It is becoming always more interesting the debate about Mormons and politics. In the next presidential elections there will be two Mormons trying to become the President of the United States, John Huntsman and Mitt Romney.

But as someone said,

one of these two guys could be our next president….the other one is John Huntsman (Colbert report).

Many Americans still do not know what Mormons believe and therefore are a little bit suspicious, but this presidential campaign is helping people to know Mormonism better, or at least it helps to put Mormon beliefs in perspective, even when this is done with a good amount of irony.

For example, again in the  Colbert Report, the “weird” beliefs of Mormonism were compared to the similarly “weird” beliefs of Christianity and Judaism.

Mormons believe that Joseph Smith received golden plates from an Angel on a hill, when everybody knows that Moses got stones tablets stones from a burning bush on a mountain

Many may have never noticed how strange is Moses’ story while at the same time they attack Joseph Smith.

In another case, in an article titled ” The ultimate organization Men”, the author James Carrol does an interesting job of explaining the “organizational” propensity of the Mormon Church (and many of its members) as a consequence of Mormon theology. He writes,

For the Mormon God is not like other gods. God did not create the world out of nothing, as in other monotheistic traditions; according to the revelation given to Joseph Smith, God “organized it out of chaos.’’ Drawing order out of preexisting “elements. . . [that] may be organized and reorganized, but not destroyed,’’ God was working with what was already there.
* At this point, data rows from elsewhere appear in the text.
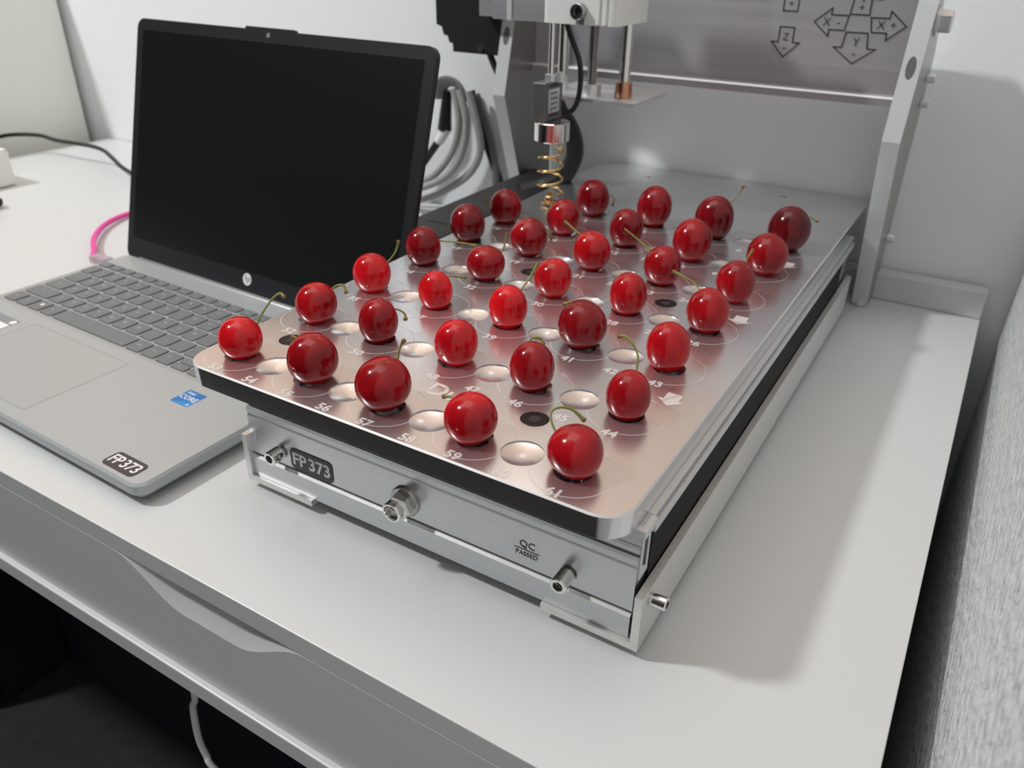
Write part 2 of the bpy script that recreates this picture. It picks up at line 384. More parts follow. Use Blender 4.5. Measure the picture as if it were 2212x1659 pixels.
for i in range(20):
    key(KX-5.2+i*17.05, 201.6, 17.05, 9.4, (['esc']+['f%d' % j for j in range(1, 13)]+['', '', 'supr', '', '', '', ''])[i] or None, 2.4)
kw = obj('window_mark', bxx(-1.9, 1.9, -1.6, 1.6, 0, 0.02), 'white', LT, (KX+2.45*U, KV-U+9.5, 16.4))
# touchpad
obj('touchpad', slab(B(), rrect(-270.8, -143.5, 11.5, 92.5, 3), 14.9, 15.28, 0.12), 'pad', LT)
bm = B(); strip(bm, rrect(-271.1, -143.2, 11.2, 92.8, 3.2), 0.5, 15.30); obj('touchpad_gap', bm, 'keywell', LT)
# stickers
st = obj('processor_sticker', slab(B(), rrect(-72.4, -54.0, 75.9, 93.7, 1), 15.2, 15.32, 0.03), 'core', LT, label='blue processor sticker')
obj('sticker_corner', prism(B(), [(-72.2, 76.1), (-54.2, 76.1), (-54.2, 84.0), (-58.5, 80.5)], 'z', 15.33, 15.34), 'core2', st)
text('intel', 4.2, 'white', st, (-66.6, 90.6, 15.36), bold=0.012)
text('CORE', 6.6, 'white', st, (-63.2, 84.7, 15.36), bold=0.01)
text('i5', 3.8, 'white', st, (-56.4, 78.3, 15.36), bold=0.01)
tg = obj('name_tag', slab(B(), rrect(-43.3, -12.6, 4.3, 18.4, 3.6), 15.2, 15.5, 0.08), 'tag', LT, smooth=40, label='dark tag reading FP373')
text('FP 373', 11.2, 'tag_text', tg, (-27.9, 11.2, 15.53), bold=0.022, spacing=0.96)
sk = obj('spec_sticker', slab(B(), rrect(-345, -284.3, 60.0, 88.0, 3), 15.2, 15.32, 0.03), 'greyprint', LT, label='grey and white sticker at the left of the palm rest')
obj('sticker_panel', slab(B(), rrect(-344, -285.3, 61.0, 78.5, 1), 15.325, 15.34, 0.005), 'white', sk)
obj('sticker_logo', lathe(B(), [(0, 0), (3.1, 0), (3.1, .02), (0, .02)], 20), 'white', sk, (-288.6, 83.3, 15.33))
# hinge strip and lid
obj('hinge_cover', slab(B(), rrect(-338, -20, 232.5, 245.5, 2.5), 8, 16.6, 0.9), 'lap_edge', LT, smooth=40)
tilt = 0.29207
lid = obj('lid', bxx(-W, 0, 0.6, 6.2, 1.2, 225.4, bev=0.1), 'bezel', LT, (0, 236.8, 16.0), rot=(-tilt, 0, 0))
lme = lid.data
bm = B()
ol = rrect(-W, 0, -3, 225.4, 9, 6)
v0 = [[bm.verts.new((x_, y_, z_)) for x_, z_ in o_] for o_, y_ in ((rrect(-W+.5, -.5, -2.5, 224.9, 8.5, 6), 0.0), (ol, 0.6), (ol, 5.2), (rrect(-W+1.5, -1.5, -1.5, 223.9, 8, 6), 6.4))]
for a, b in zip(v0, v0[1:]):
    for i in range(len(ol)): bm.faces.new((a[i], a[(i+1) % len(ol)], b[(i+1) % len(ol)], b[i]))
bm.faces.new(v0[0]); bm.faces.new(v0[-1][::-1])
bmesh.ops.recalc_face_normals(bm, faces=bm.faces); bmesh.ops.scale(bm, vec=(MM, MM, MM), verts=bm.verts); bm.to_mesh(lme); bm.free()
for p in lme.polygons: p.use_smooth = True
lme.set_sharp_from_angle(angle=math.radians(35))
ORG[lid.name] = Vector((0, 0, 0))
obj('screen', bxx(-349.5, -9.6, -0.05, 0.3, 18.8, 215.6), 'screen', lid)
bm = B(); strip(bm, [(-349.5, 18.8), (-9.6, 18.8), (-9.6, 215.6), (-349.5, 215.6)], 0.7, 0, True, lambda q: (q.x, -0.12, q.y)); obj('screen_edge', bm, 'black', lid)
obj('camera_lip', bxx(-209, -150, 0.0, 5.5, 224.5, 227.4, bev=0.6), 'bezel', lid)
obj('webcam', lathe(B(), [(0, 0), (2.0, 0), (2.0, .2), (0, .2)], 16, (0, -1, 0), (-179.5, 0.0, 221.2)), 'greyprint', lid)
lg = obj('logo', lathe(B(), [(0, 0), (5.6, 0), (5.6, .15), (0, .15)], 32, (0, -1, 0), (-179.8, 0.0, 12.0)), 'white', lid, label='round silver logo')
text('hp', 8.2, 'bezel', lid, (-179.8, -0.2, 12.5), (math.pi/2, 0, 0), bold=-0.01, italic=0.35)
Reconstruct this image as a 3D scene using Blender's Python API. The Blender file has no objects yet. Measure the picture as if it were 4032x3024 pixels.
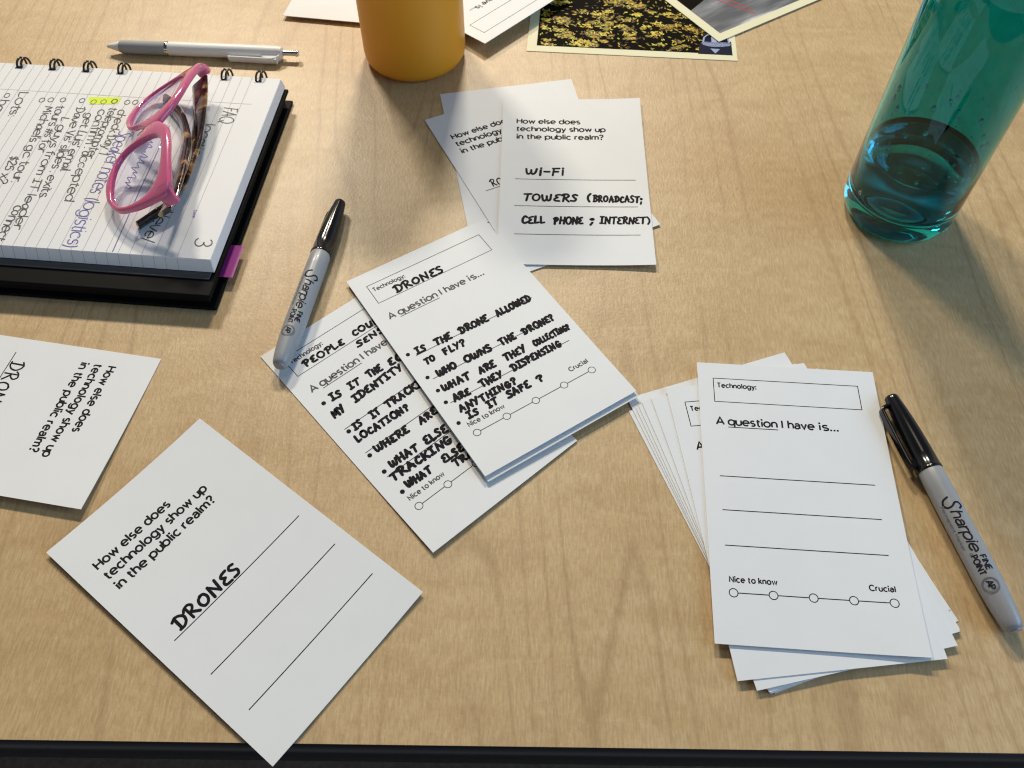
import bpy, bmesh, math, random
from mathutils import Vector, Matrix

random.seed(7)
S = bpy.context.scene
COL = S.collection
MM = 0.001
PI = math.pi

# ------------------------------------------------------------------ camera
cam_d = bpy.data.cameras.new('camera')
cam = bpy.data.objects.new('camera', cam_d)
COL.objects.link(cam)
cam_d.sensor_width = 36.0
cam_d.lens = 36.0 * 3372.0 / 4032.0
cam_d.clip_start = 0.01
cam_d.clip_end = 50.0
cam.matrix_world = (Matrix.Translation((0, 0, 0.412))
                    @ Matrix.Rotation(math.radians(90 - 55.7645), 4, 'X')
                    @ Matrix.Rotation(math.radians(-0.0958), 4, 'Z'))
cam_d.dof.use_dof = True
cam_d.dof.focus_distance = 0.47
cam_d.dof.aperture_fstop = 22.0
S.camera = cam

# ------------------------------------------------------------------ light
w = bpy.data.worlds.new('World')
S.world = w
w.use_nodes = True
bg = w.node_tree.nodes['Background']
wt = w.node_tree
w_tc = wt.nodes.new('ShaderNodeTexCoord'); w_xyz = wt.nodes.new('ShaderNodeSeparateXYZ'); w_rmp = wt.nodes.new('ShaderNodeValToRGB')
w_rmp.color_ramp.elements[0].position = 0.0; w_rmp.color_ramp.elements[0].color = (0.40, 0.42, 0.44, 1)
w_rmp.color_ramp.elements[1].position = 0.62; w_rmp.color_ramp.elements[1].color = (0.045, 0.048, 0.052, 1)
wt.links.new(w_tc.outputs['Generated'], w_xyz.inputs[0]); wt.links.new(w_xyz.outputs['Z'], w_rmp.inputs['Fac']); wt.links.new(w_rmp.outputs['Color'], bg.inputs[0])
bg.inputs[1].default_value = 1.0


def area_lamp(name, loc, target, size, power, color, size_y=None):
    d = bpy.data.lights.new(name, 'AREA')
    d.energy = power
    d.color = color
    d.shape = 'RECTANGLE'
    d.size = size
    d.size_y = size_y or size
    o = bpy.data.objects.new(name, d)
    COL.objects.link(o)
    o.location = loc
    o.rotation_euler = (Vector(target) - Vector(loc)).to_track_quat('-Z', 'Y').to_euler()
    return o


area_lamp('ceiling_light_behind', (0.02, 2.35, 1.70), (0, 0.35, 0), 0.34, 38, (1.0, 0.91, 0.75), 0.16)
area_lamp('ceiling_light_behind_left', (-0.90, 2.30, 1.62), (-0.05, 0.4, 0), 0.34, 34, (1.0, 0.91, 0.75), 0.16)
area_lamp('ceiling_light_above', (-0.12, 1.00, 2.05), (-0.1, 0.35, 0), 0.6, 3.0, (1.0, 0.93, 0.82))
area_lamp('window_light', (1.70, -0.10, 0.95), (0, 0.3, 0), 1.3, 19, (0.40, 0.67, 1.0), 1.1)

S.view_settings.view_transform = 'Standard'
S.view_settings.look = 'None'
S.view_settings.gamma = 1.0
S.view_settings.exposure = 0.0
S.view_settings.use_curve_mapping = False
S.render.engine = 'CYCLES'
S.cycles.use_denoising = True
S.cycles.filter_width = 1.15
S.cycles.max_bounces = 14
S.cycles.transmission_bounces = 14
S.cycles.sample_clamp_indirect = 6.0


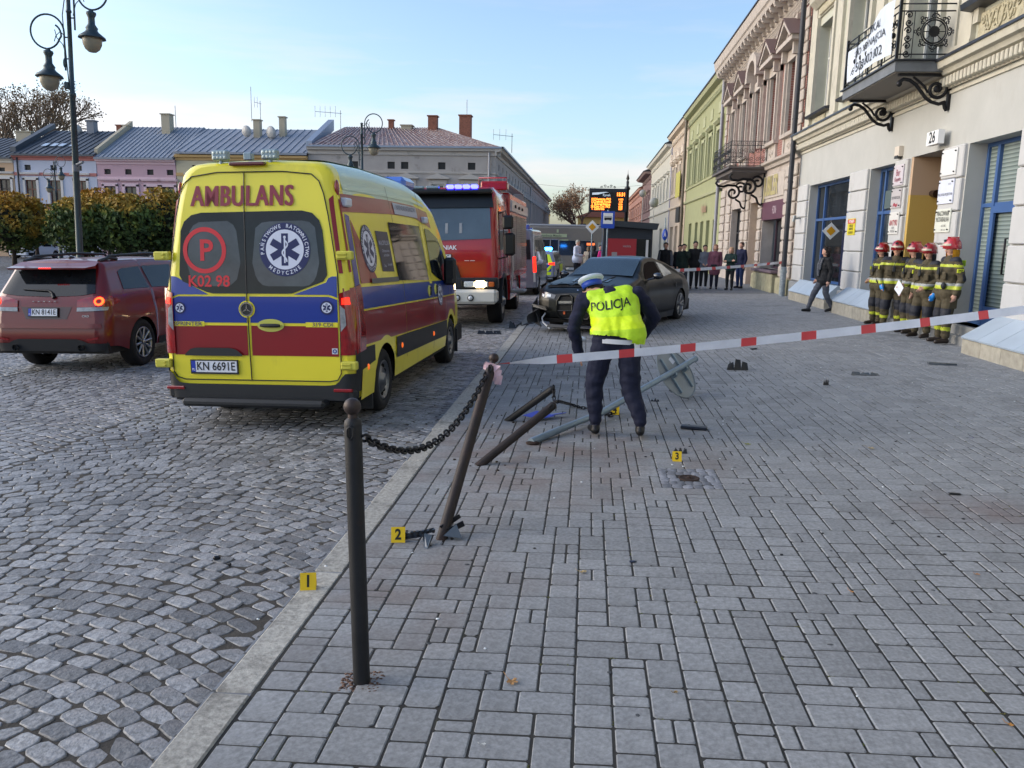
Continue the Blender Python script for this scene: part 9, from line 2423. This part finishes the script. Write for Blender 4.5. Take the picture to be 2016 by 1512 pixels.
def bare_tree(label, x, y, H, seed, spread=.55, colr='#5a4a3c', levels=6, leafc=None, nleaf=0, lean=0):
    t = thing('bare_tree', label, 'tree', (x, y, gz(x)))
    r_ = random.Random(seed); q = MB(); tips = []
    def grow(p, d, ln, rad, lv):
        e = p + d * ln; mid = p + d * ln * .5 + Vector((r_.uniform(-1, 1), r_.uniform(-1, 1), r_.uniform(-.5, .5))) * ln * .06
        q.tube([p, mid, e], [rad, rad * .85, rad * .7], 6 if lv > 3 else 3, caps=False)
        if lv == 0: tips.append(e); return
        for k in range(3 if lv < levels else 4):
            ax = Vector((r_.uniform(-1, 1), r_.uniform(-1, 1), r_.uniform(-.3, .5))).normalized()
            nd = (d + ax * spread * r_.uniform(.6, 1.3)).normalized(); grow(p + d * ln * r_.uniform(.6, 1) if k else e, nd, ln * r_.uniform(.66, .82), rad * .6, lv - 1)
    grow(Vector((0, 0, 0)), Vector((lean, 0, 1)).normalized(), H * .27, H * .028, levels)
    q.build('branches', M('bark_' + colr, colr, .9), t)
    if nleaf:
        V = []; F = []
        for i in range(nleaf):
            p = r_.choice(tips) + Vector((r_.gauss(0, .25), r_.gauss(0, .25), r_.gauss(0, .25))); s_ = r_.uniform(.06, .15); o_ = len(V)
            a = Vector((r_.uniform(-1, 1), r_.uniform(-1, 1), r_.uniform(-1, 1))).normalized() * s_; b_ = a.orthogonal().normalized() * s_ * .8
            V += [tuple(p - a), tuple(p - b_), tuple(p + a), tuple(p + b_)]; F.append((o_, o_ + 1, o_ + 2, o_ + 3))
        me = bpy.data.meshes.new('leaves'); me.from_pydata(V, [], F); me.materials.append(M('leaf_' + leafc, leafc, .8)); o = bpy.data.objects.new('leaves', me); COL.objects.link(o); o.parent = t
p = W3(30, 262, 92); bare_tree('thinning brown tree rising behind the roofs at the far left', p.x, 92, 23.5, 3, .6, '#7a6856', 6, '#7c6240', 3600)
p = W3(1140, 440, 135); bare_tree('bare autumn tree standing beyond the bus at the street end', p.x, 135, 12.5, 5, .62, '#7a6050', 6, '#9a7048', 3500)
But what most impressed me in this article is when the author humbly recognizes the need of correcting himself from something he had written previously.

The distinction between God as creator and God as organizer matters because the perennial religious call to imitate God made organizing a defining act of the Church of Jesus Christ of Latter-day Saints. (Note to readers: In my last column, I omitted “Jesus Christ’’ from the formal name of the Mormon religion – a not insignificant mistake.)

Not everybody who writes about Mormon obviously is so ready to correct their own mistakes, but this campaign will help to make Mormon beliefs better known among the public, someway forcing the media to be more careful when they talk about the Church of Jesus Christ of Latter-day Saints. Some of the wrong information that was so commonly disseminated in the past will have to be more carefully reviewed before publication.

Even this article (with a video) on CNN.com is probably a consequence of the political campaign and is fair enough.